> YOUR INSTRUCTIONS
Retype the material that follows, keeping every word as it is.

> SUPPLIED INFORMATION
>>

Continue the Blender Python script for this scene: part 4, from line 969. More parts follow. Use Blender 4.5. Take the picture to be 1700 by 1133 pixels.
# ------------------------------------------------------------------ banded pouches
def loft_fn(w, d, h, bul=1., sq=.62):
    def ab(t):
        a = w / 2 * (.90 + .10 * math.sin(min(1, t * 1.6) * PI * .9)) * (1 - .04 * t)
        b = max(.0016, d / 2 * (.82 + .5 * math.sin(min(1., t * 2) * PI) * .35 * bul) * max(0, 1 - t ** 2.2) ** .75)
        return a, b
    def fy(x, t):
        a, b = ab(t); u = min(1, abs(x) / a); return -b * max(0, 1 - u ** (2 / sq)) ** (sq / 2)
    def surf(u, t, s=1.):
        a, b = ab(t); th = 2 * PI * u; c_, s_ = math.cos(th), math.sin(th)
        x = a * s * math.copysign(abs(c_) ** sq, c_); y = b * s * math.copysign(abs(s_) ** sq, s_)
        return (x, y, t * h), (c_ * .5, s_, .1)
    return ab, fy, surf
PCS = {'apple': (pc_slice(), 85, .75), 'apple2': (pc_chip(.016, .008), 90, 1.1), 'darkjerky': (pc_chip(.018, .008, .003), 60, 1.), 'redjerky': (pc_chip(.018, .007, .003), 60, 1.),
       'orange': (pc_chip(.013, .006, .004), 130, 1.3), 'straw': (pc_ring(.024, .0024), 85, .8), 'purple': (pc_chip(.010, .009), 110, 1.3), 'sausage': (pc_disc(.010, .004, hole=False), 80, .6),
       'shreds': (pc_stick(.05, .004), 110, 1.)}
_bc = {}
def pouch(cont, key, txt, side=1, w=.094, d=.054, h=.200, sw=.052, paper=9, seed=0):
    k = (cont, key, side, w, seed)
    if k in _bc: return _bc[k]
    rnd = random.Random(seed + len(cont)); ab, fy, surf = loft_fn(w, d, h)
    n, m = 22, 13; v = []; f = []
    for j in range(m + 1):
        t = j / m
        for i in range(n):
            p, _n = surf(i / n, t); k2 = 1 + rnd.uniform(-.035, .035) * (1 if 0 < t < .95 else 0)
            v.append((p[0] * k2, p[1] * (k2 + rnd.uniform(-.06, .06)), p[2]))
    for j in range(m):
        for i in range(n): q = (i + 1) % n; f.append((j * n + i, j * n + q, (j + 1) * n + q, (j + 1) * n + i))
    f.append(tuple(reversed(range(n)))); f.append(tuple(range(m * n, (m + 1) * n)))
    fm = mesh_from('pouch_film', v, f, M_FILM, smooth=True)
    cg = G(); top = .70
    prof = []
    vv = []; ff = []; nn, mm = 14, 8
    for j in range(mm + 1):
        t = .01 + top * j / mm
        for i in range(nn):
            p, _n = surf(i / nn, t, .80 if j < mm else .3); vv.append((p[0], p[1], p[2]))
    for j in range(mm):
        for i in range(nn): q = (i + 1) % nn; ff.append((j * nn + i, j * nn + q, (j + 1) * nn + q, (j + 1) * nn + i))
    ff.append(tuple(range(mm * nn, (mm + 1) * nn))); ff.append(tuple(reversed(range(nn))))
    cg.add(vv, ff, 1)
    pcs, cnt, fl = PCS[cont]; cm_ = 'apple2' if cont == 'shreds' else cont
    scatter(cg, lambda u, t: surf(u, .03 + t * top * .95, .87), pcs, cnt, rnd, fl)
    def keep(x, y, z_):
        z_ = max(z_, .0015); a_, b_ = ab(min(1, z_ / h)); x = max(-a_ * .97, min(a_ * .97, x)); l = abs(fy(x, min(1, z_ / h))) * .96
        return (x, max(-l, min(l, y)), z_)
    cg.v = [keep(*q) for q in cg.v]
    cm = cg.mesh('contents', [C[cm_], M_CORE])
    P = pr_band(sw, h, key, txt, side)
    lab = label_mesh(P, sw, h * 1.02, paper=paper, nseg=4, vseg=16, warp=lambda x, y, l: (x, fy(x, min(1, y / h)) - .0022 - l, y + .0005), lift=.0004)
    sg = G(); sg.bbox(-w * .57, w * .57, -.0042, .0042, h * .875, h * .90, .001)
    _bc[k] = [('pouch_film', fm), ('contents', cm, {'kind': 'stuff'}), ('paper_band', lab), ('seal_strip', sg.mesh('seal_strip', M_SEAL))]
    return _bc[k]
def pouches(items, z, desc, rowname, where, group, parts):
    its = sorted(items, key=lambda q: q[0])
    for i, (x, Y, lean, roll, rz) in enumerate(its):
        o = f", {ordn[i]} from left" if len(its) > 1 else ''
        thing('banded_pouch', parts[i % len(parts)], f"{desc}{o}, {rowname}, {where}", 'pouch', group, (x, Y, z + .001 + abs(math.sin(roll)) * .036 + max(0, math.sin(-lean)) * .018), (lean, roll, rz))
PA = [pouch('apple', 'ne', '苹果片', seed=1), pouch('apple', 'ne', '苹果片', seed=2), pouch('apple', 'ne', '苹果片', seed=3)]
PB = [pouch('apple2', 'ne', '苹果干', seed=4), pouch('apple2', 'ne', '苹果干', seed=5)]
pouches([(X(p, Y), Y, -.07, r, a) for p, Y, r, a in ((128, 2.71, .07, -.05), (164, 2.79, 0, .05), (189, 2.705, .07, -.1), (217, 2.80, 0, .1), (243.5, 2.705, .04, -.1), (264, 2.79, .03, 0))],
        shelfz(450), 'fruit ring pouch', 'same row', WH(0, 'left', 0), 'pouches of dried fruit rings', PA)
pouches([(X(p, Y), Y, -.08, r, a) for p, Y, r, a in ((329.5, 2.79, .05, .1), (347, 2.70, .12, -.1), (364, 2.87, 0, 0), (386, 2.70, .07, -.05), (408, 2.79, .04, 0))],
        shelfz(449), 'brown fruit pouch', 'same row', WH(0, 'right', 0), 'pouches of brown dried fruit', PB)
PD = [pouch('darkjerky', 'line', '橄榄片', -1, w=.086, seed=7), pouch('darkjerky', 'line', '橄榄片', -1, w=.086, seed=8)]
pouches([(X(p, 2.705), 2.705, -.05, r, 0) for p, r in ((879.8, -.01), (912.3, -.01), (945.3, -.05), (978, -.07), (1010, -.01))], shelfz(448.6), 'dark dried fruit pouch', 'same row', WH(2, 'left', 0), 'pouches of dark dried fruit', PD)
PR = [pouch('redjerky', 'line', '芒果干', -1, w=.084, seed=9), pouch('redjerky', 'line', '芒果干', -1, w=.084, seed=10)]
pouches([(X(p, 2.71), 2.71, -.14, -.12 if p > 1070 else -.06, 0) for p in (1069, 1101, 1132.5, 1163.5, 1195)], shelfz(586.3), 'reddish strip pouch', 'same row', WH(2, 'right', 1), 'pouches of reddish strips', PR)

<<

> EXERCISE RESPONSE
Continue the Blender Python script for this scene: part 4, from line 969. More parts follow. Use Blender 4.5. Take the picture to be 1700 by 1133 pixels.
# ------------------------------------------------------------------ banded pouches
def loft_fn(w, d, h, bul=1., sq=.62):
    def ab(t):
        a = w / 2 * (.90 + .10 * math.sin(min(1, t * 1.6) * PI * .9)) * (1 - .04 * t)
        b = max(.0016, d / 2 * (.82 + .5 * math.sin(min(1., t * 2) * PI) * .35 * bul) * max(0, 1 - t ** 2.2) ** .75)
        return a, b
    def fy(x, t):
        a, b = ab(t); u = min(1, abs(x) / a); return -b * max(0, 1 - u ** (2 / sq)) ** (sq / 2)
    def surf(u, t, s=1.):
        a, b = ab(t); th = 2 * PI * u; c_, s_ = math.cos(th), math.sin(th)
        x = a * s * math.copysign(abs(c_) ** sq, c_); y = b * s * math.copysign(abs(s_) ** sq, s_)
        return (x, y, t * h), (c_ * .5, s_, .1)
    return ab, fy, surf
PCS = {'apple': (pc_slice(), 85, .75), 'apple2': (pc_chip(.016, .008), 90, 1.1), 'darkjerky': (pc_chip(.018, .008, .003), 60, 1.), 'redjerky': (pc_chip(.018, .007, .003), 60, 1.),
       'orange': (pc_chip(.013, .006, .004), 130, 1.3), 'straw': (pc_ring(.024, .0024), 85, .8), 'purple': (pc_chip(.010, .009), 110, 1.3), 'sausage': (pc_disc(.010, .004, hole=False), 80, .6),
       'shreds': (pc_stick(.05, .004), 110, 1.)}
_bc = {}
def pouch(cont, key, txt, side=1, w=.094, d=.054, h=.200, sw=.052, paper=9, seed=0):
    k = (cont, key, side, w, seed)
    if k in _bc: return _bc[k]
    rnd = random.Random(seed + len(cont)); ab, fy, surf = loft_fn(w, d, h)
    n, m = 22, 13; v = []; f = []
    for j in range(m + 1):
        t = j / m
        for i in range(n):
            p, _n = surf(i / n, t); k2 = 1 + rnd.uniform(-.035, .035) * (1 if 0 < t < .95 else 0)
            v.append((p[0] * k2, p[1] * (k2 + rnd.uniform(-.06, .06)), p[2]))
    for j in range(m):
        for i in range(n): q = (i + 1) % n; f.append((j * n + i, j * n + q, (j + 1) * n + q, (j + 1) * n + i))
    f.append(tuple(reversed(range(n)))); f.append(tuple(range(m * n, (m + 1) * n)))
    fm = mesh_from('pouch_film', v, f, M_FILM, smooth=True)
    cg = G(); top = .70
    prof = []
    vv = []; ff = []; nn, mm = 14, 8
    for j in range(mm + 1):
        t = .01 + top * j / mm
        for i in range(nn):
            p, _n = surf(i / nn, t, .80 if j < mm else .3); vv.append((p[0], p[1], p[2]))
    for j in range(mm):
        for i in range(nn): q = (i + 1) % nn; ff.append((j * nn + i, j * nn + q, (j + 1) * nn + q, (j + 1) * nn + i))
    ff.append(tuple(range(mm * nn, (mm + 1) * nn))); ff.append(tuple(reversed(range(nn))))
    cg.add(vv, ff, 1)
    pcs, cnt, fl = PCS[cont]; cm_ = 'apple2' if cont == 'shreds' else cont
    scatter(cg, lambda u, t: surf(u, .03 + t * top * .95, .87), pcs, cnt, rnd, fl)
    def keep(x, y, z_):
        z_ = max(z_, .0015); a_, b_ = ab(min(1, z_ / h)); x = max(-a_ * .97, min(a_ * .97, x)); l = abs(fy(x, min(1, z_ / h))) * .96
        return (x, max(-l, min(l, y)), z_)
    cg.v = [keep(*q) for q in cg.v]
    cm = cg.mesh('contents', [C[cm_], M_CORE])
    P = pr_band(sw, h, key, txt, side)
    lab = label_mesh(P, sw, h * 1.02, paper=paper, nseg=4, vseg=16, warp=lambda x, y, l: (x, fy(x, min(1, y / h)) - .0022 - l, y + .0005), lift=.0004)
    sg = G(); sg.bbox(-w * .57, w * .57, -.0042, .0042, h * .875, h * .90, .001)
    _bc[k] = [('pouch_film', fm), ('contents', cm, {'kind': 'stuff'}), ('paper_band', lab), ('seal_strip', sg.mesh('seal_strip', M_SEAL))]
    return _bc[k]
def pouches(items, z, desc, rowname, where, group, parts):
    its = sorted(items, key=lambda q: q[0])
    for i, (x, Y, lean, roll, rz) in enumerate(its):
        o = f", {ordn[i]} from left" if len(its) > 1 else ''
        thing('banded_pouch', parts[i % len(parts)], f"{desc}{o}, {rowname}, {where}", 'pouch', group, (x, Y, z + .001 + abs(math.sin(roll)) * .036 + max(0, math.sin(-lean)) * .018), (lean, roll, rz))
PA = [pouch('apple', 'ne', '苹果片', seed=1), pouch('apple', 'ne', '苹果片', seed=2), pouch('apple', 'ne', '苹果片', seed=3)]
PB = [pouch('apple2', 'ne', '苹果干', seed=4), pouch('apple2', 'ne', '苹果干', seed=5)]
pouches([(X(p, Y), Y, -.07, r, a) for p, Y, r, a in ((128, 2.71, .07, -.05), (164, 2.79, 0, .05), (189, 2.705, .07, -.1), (217, 2.80, 0, .1), (243.5, 2.705, .04, -.1), (264, 2.79, .03, 0))],
        shelfz(450), 'fruit ring pouch', 'same row', WH(0, 'left', 0), 'pouches of dried fruit rings', PA)
pouches([(X(p, Y), Y, -.08, r, a) for p, Y, r, a in ((329.5, 2.79, .05, .1), (347, 2.70, .12, -.1), (364, 2.87, 0, 0), (386, 2.70, .07, -.05), (408, 2.79, .04, 0))],
        shelfz(449), 'brown fruit pouch', 'same row', WH(0, 'right', 0), 'pouches of brown dried fruit', PB)
PD = [pouch('darkjerky', 'line', '橄榄片', -1, w=.086, seed=7), pouch('darkjerky', 'line', '橄榄片', -1, w=.086, seed=8)]
pouches([(X(p, 2.705), 2.705, -.05, r, 0) for p, r in ((879.8, -.01), (912.3, -.01), (945.3, -.05), (978, -.07), (1010, -.01))], shelfz(448.6), 'dark dried fruit pouch', 'same row', WH(2, 'left', 0), 'pouches of dark dried fruit', PD)
PR = [pouch('redjerky', 'line', '芒果干', -1, w=.084, seed=9), pouch('redjerky', 'line', '芒果干', -1, w=.084, seed=10)]
pouches([(X(p, 2.71), 2.71, -.14, -.12 if p > 1070 else -.06, 0) for p in (1069, 1101, 1132.5, 1163.5, 1195)], shelfz(586.3), 'reddish strip pouch', 'same row', WH(2, 'right', 1), 'pouches of reddish strips', PR)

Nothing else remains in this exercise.